The second thing that elevates the series to greatness is the sheer unpredictability of the central character. Eikichi Onizuka is a man of hidden surprises, whose heart of gold is matched only by his complete irreverence and lack of respect for authority. Early on in his career, Onizuka figures out that he really loves teaching, and he takes it on himself to be the kind of teacher that his generation did not have. At the crux of every decision Onizuka makes, however frivolous and played-for-laughs it seems to be, there is an important life-lesson that he imparts to his students. But Onizuka being the way he is, any attempt to take him seriously usually backfires, with hilarious results.

In addition to changing the way his students feel towards school, Onizuka also takes on the strict authoritarians that make up the faculty of Holy Forest Academy. His primary whipping-dog being the perennially grumpy Vice-Principal Uchiyamada – a running gag involves the Vice-Principal’s Toyota Cresta. The third arc of the series, in particular, involves a final stand against a new Principal who ousts the support of Chairman Sakurai, whose tacit approval had made a large part of Onizuka’s brushes with authority seem minor in the past.
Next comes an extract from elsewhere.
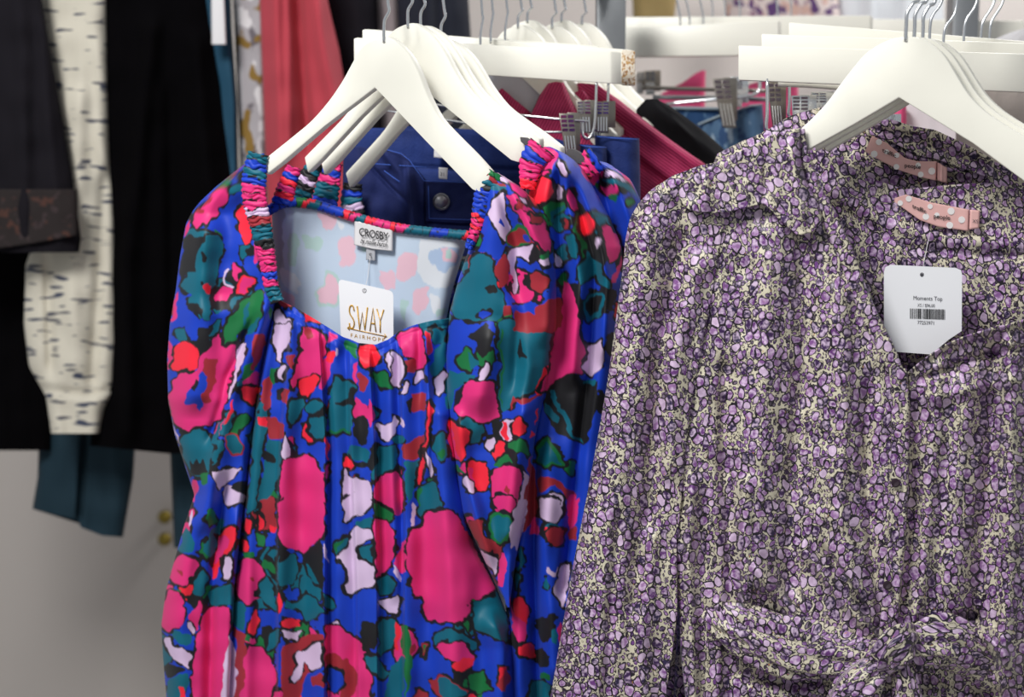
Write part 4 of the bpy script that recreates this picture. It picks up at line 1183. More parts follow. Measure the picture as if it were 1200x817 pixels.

Great Teacher Onizuka made me laugh, it had me gasping with incredulity, it made me come up with excuses to avoid work just so I could tear through the twenty-five volumes as soon as I could. It is not without its faults – a great deal of fan-service persists throughout the story, and let’s face it – if you have seen To Sir With Love and Munnabhai MBBS, you realize that the premise of GTO is hardly original. But even with all its over-the-top antics, it’s not just a fine comedy series, but also a drama that’s an indictment of the pettiness that afflicts today’s education system. It’s a scathing denouncement of self-serving, vainglorious modern-day teachers for whom teaching is nothing more than a way to make money, rather than the life-altering position it is meant to be. Hey, it made me want to go back to school, and that’s quite something!